If we increase frequency of light, then energy of photons will also increase. We can clearly see this from this equation,
$E=h\nu$ ; $\nu$ is the frequency of light
We know that electrons lose energy on their way out of the metal lattice due to collisions. Some electrons lose all the energy due to the collisions before coming out of the metal and thus they cannot leave the metal lattice.
But now since the energy transferred to them by the photons is more, those can now make their way out of the atom despite all the collisions. So, considering these electrons which now manage to come out, number of photoelectrons should definitely increase on increasing the frequency of light.
If the number of photoelectrons have increased, then saturation current, (photocurrent at which electrons with zero kinetic energy are also able to leave the metal lattice) will increase. It is because it may so happen that the electron which previously lost all its energy before coming to the surface of the atom will come out of the metal lattice with zero kinetic energy.

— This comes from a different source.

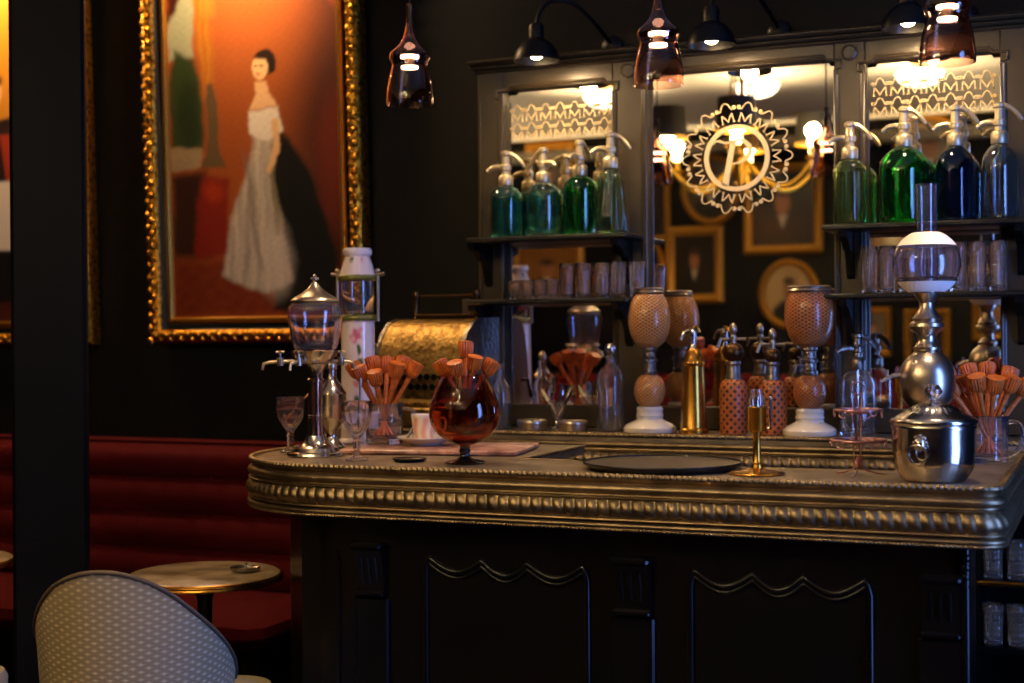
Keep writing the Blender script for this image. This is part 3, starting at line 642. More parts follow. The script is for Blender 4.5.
# stemmed absinthe glasses
def stemglass(label, loc):
    out = [(0, .002), (.030, 0), (.032, .002), (.031, .005), (.012, .009), (.008, .016), (.012, .022), (.008, .028), (.012, .035), (.0085, .042), (.013, .049), (.009, .056), (.0105, .062), (.018, .072), (.028, .086), (.038, .102), (.0425, .125), (.0435, .166)]
    inn = [(.041, .166), (.0400, .125), (.035, .106), (.024, .090), (.010, .078), (0, .076)]
    return tag(obj('absinthe_glass', G().lathe(out+[(.0425, .1675)]+inn, 48, flute=(12, .10, .07, .130)), M_glassP, None, loc, sharp=75), label, 'glass', 'stemmed glasses at the bar end')
gl1 = (-2.314, 3.72, ZT); gl2 = (-1.983, 3.54, ZT)
stemglass('small stemmed glass with spoon left of the absinthe fountain', gl1)
stemglass('small stemmed glass with spoon in front of the rose marble board', gl2)
def spoon(name, label, base, tip, bowl_at_bottom, m, L=.16):
    d = Vector(tip)-Vector(base); L = d.length; g = G()
    z0, z1 = (.035, L) if bowl_at_bottom else (0, L-.03)
    g.tube([(0, 0, z0+(z1-z0)*k/8) for k in range(9)], [.0026, .002, .002, .002, .0022, .0026, .0034, .0046, .0036], 8)
    V, n = [], 14; zc = .022 if bowl_at_bottom else L-.022
    for k, (s, dep) in enumerate(((1, 0), (.66, .004), (.3, .006))):
        for j in range(n): a = 2*PI*j/n; V.append((.0135*s*cos(a), dep-.003, zc+.022*s*sin(a)))
    F = [(k*n+j, k*n+(j+1) % n, (k+1)*n+(j+1) % n, (k+1)*n+j) for k in range(2) for j in range(n)]+[tuple(2*n+j for j in range(n))]
    V2 = [(x, y+.0014, z) for x, y, z in V]; F2 = [tuple(i+3*n for i in f[::-1]) for f in F]
    g.add(V+V2, F+F2+[(j, 3*n+j, 3*n+(j+1) % n, (j+1) % n) for j in range(n)])
    o = obj(name, g, m, None, base); o.rotation_mode = 'QUATERNION'; o.rotation_quaternion = d.to_track_quat('Z', 'Y'); return tag(o, label, 'spoon')
spoon('bar_spoon', 'copper coloured spoon leaning in the glass left of the absinthe fountain', (gl1[0]-.018, gl1[1]-.008, ZT+.092), (gl1[0]+.062, gl1[1]+.028, ZT+.190), True, mat('copper_spoon', (214, 150, 120), .25, 1))
spoon('bar_spoon', 'dark silver spoon upright in the glass before the rose marble board', (gl2[0]+.004, gl2[1], ZT+.083), (gl2[0]+.012, gl2[1]+.004, ZT+.232), True, M_pewter)
# rose marble board, glass mug of muddlers, cup and saucer
bd = Matrix.Rotation(R(10), 4, 'Z')
g = G().box((0, 0, .0075), (.54, .33, .015), ch=.004); tag(obj('serving_board', g, M_board, None, (-1.895, 3.91, ZT), rot=(0, 0, R(10))), 'rose and brown marble serving board under the glass mug and cup', 'serving board')
ZBd = ZT+.0155
def mug(label, loc, r, h, rz):
    t = thing('glass_mug', label, 'mug', loc, rz, 'glass mugs full of muddlers')
    out = [(0, .004), (r*.86, 0), (r*.94, .003), (r*.95, .012), (r*.92, .016), (r*.94, .022), (r*.96, h*.5), (r, h)]
    obj('glass_body', G().lathe(vessel(out, .004, .016), 56, flute=(16, .05, .025, h*.85)), M_glassP, t, sharp=70)
    obj('handle', G().tube(bez((r*.97, 0, h*.86), (r*1.75, 0, h*.98), (r*1.62, 0, h*.5), 8)+bez((r*1.62, 0, h*.5), (r*1.45, 0, h*.2), (r*.98, 0, h*.16), 8)[1:], .0058, 10), M_glassP, t)
mg1 = (-2.095, 3.915, ZBd); mug('glass mug holding muddlers on the rose marble board', mg1, .061, .125, R(10))
mg2 = (-.316, 4.01, ZT); mug('glass mug holding muddlers at the right end of the bar', mg2, .053, .125, R(5))
STK = G().tube([(0, 0, .004), (0, 0, -.15), (0, 0, -.6), (0, 0, -1)], [.0085, .007, .0055, .005], 10)
HDG = G().lathe([(0, -.004), (.0090, -.003), (.0155, .001), (.0200, .010), (.0222, .026), (.0236, .038), (.0222, .0435), (.013, .0462), (0, .0468)], 84, flute=(18, .17, .0, .043))
MUD0 = thing('wooden_muddler', 'x', 'muddler', (0, 0, 0)); MUD0.rotation_mode = 'QUATERNION'
obj('stick', STK, M_wood2, MUD0); obj('fluted_head', HDG, M_wood2, MUD0, sharp=60); first_mud = [True]
def muddler(head, base, label, group, size=1):
    """head: middle of the fluted head; the stick runs from there to base"""
    d = (Vector(head)-Vector(base)); L = d.length-.022*size; d.normalize(); p = Vector(head)-d*.022*size
    if first_mud[0]: o = MUD0; first_mud[0] = False; o['label'] = label; o['group'] = group; o.location = p
    else: o = dup(MUD0, p, None, label, group)
    o.rotation_mode = 'QUATERNION'; o.rotation_quaternion = d.to_track_quat('Z', 'Y'); o.scale = (size,)*3
    for c in o.children:
        if c.name.startswith('stick'): c.scale = (1, 1, L/size)
    return o
def fan(c, heads, zb, labels, group, size, pull=.30):
    for (dx, dy, dz), lab in zip(heads, labels):
        p = Vector(c)+SR*dx+Vector((-SR.y, SR.x, 0))*dy; h = Vector((p.x, p.y, dz))
        b = Vector((c[0], c[1], zb))-(SR*dx+Vector((-SR.y, SR.x, 0))*dy)*pull; muddler(h, b, lab, group, size)
G1 = 'muddlers in the mug on the marble board'
fan(mg1, [(-.093, .035, 1.345), (-.068, -.030, 1.336), (-.022, -.050, 1.322), (-.036, .030, 1.362), (.006, .060, 1.360), (.054, .045, 1.362), (.040, -.038, 1.346), (.092, .0, 1.346)], ZBd+.02,
    ['leftmost fluted muddler in the mug on the marble board', 'second muddler from the left in the mug on the marble board, leaning left', 'muddler nearest the viewer and lowest in the mug on the marble board', 'muddler behind the low front one in the mug on the marble board',
     'muddler at the back middle of the mug on the marble board', 'muddler at the back right of the mug on the marble board', 'upright front right muddler in the mug on the marble board', 'rightmost muddler leaning out of the mug on the marble board'], G1, 1.08)
G2 = 'muddlers in the mug at the right bar end'
fan(mg2, [(-.090, .040, 1.330), (-.104, -.015, 1.296), (-.062, .005, 1.312), (-.044, -.050, 1.316), (-.030, .060, 1.340), (.020, .062, 1.343), (.0, -.055, 1.310), (.046, -.045, 1.312), (.064, .020, 1.332), (.094, -.020, 1.300)], ZT+.02,
    ['upper leftmost muddler in the mug at the right bar end', 'lowest muddler leaning left in the mug at the right bar end', 'muddler just right of the low left one in the mug at the right bar end', 'front left muddler in the mug at the right bar end', 'tall back left muddler in the mug at the right bar end',
     'tallest muddler at the back of the mug at the right bar end', 'middle front muddler in the mug at the right bar end', 'front right muddler in the mug at the right bar end', 'back right muddler in the mug at the right bar end', 'rightmost muddler leaning out of the mug at the right bar end'], G2, 1.02)
sau = (-1.950, 3.915, ZBd)
tag(obj('saucer', G().lathe([(0, .004), (.030, .002), (.045, .001), (.050, .006), (.080, .018), (.092, .024), (.093, .027), (.080, .023), (.050, .011), (.040, .0095), (0, .009)], 48), M_porc, None, sau), 'white saucer under the pink striped cup', 'saucer')
def cuppaint(p):
    a = math.atan2(p.y, p.x); q = sin(a*7+.6*sin(p.z*60)); z = p.z
    c = (222, 150, 140) if q > .35 else ((226, 190, 96) if q > -.45 else (232, 206, 190))
    return lin(c) if z < .078 else lin((240, 222, 200))
t = thing('tea_cup', 'pink and yellow striped cup standing on the white saucer', 'cup', (sau[0]-.008, sau[1], sau[2]+.0102), R(30))
obj('cup_body', G().lathe([(0, .001), (.026, 0), (.029, .003), (.032, .03), (.038, .070), (.0405, .084), (.039, .085), (.036, .070), (.030, .03), (.026, .008), (0, .007)], 56), M_cupp, t, pigment=cuppaint)
obj('handle', G().tube(bez((.036, 0, .066), (.064, 0, .072), (.056, 0, .042), 8)+bez((.056, 0, .042), (.050, 0, .022), (.032, 0, .026), 6)[1:], .0038, 8), M_porc, t)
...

Therefore, this photocurrent vs anode potential graph at two different frequencies is wrong. Saturation current of light with more frequency must be more since the number of electrons that reach the other plate is more. ( Saturation current is actually a measure of photoelectrons that reach the other plate).
What am I missing out?
Please don't give any explanation based on formulas.
To illustrate what I am saying better,
Consider an electron. In situation 1, it absorbed 3ev (numbers are randomly taken) energy from a particular photon. On its way out of the atom, it faced collisions. Say, to overcome those collisions, it needs to give 4ev energy. But since the electrons does not have that much energy, it will not be able to come out of the atom. In situation 2, say, the frequency of the light increases, and therefore more energy gets transferred to this electron, say 5ev. Now, on its way out of the atom, it will have enough energy to face all these collisions and come out. Therefore, it becomes a photoelectron.
Best Answer
Kinetic energy of a photoelectron depends on the energy needed to take it out of the lattice and the energy of the incident photon that did this. Since it is acctually surface effect collisions with lattice atoms are not very important. So, when you shine a light onto the surface of the metal, number of electrons emitted depends on the NUMBER of photons. Emission itself of course, depends on the energy. So because electrons in metal need some exact amount of energy to be taken away from the lattice a photon must have at least this much energy. But one photon can kick out only one electron etc...now, in your scenario you say that there are electrons that simply could not get out of the metal...but have you considered how could a photon get to this electron? Metals are not very good trasperent materials...light interacts with the metal right on the surface. So electrons from the surface are the ones that are kicked out. So collision effects that you are talking about have almost ne effect in photoelectric effect. Experimental data shows that there is only one unique energy needed to start the effect in a given metal.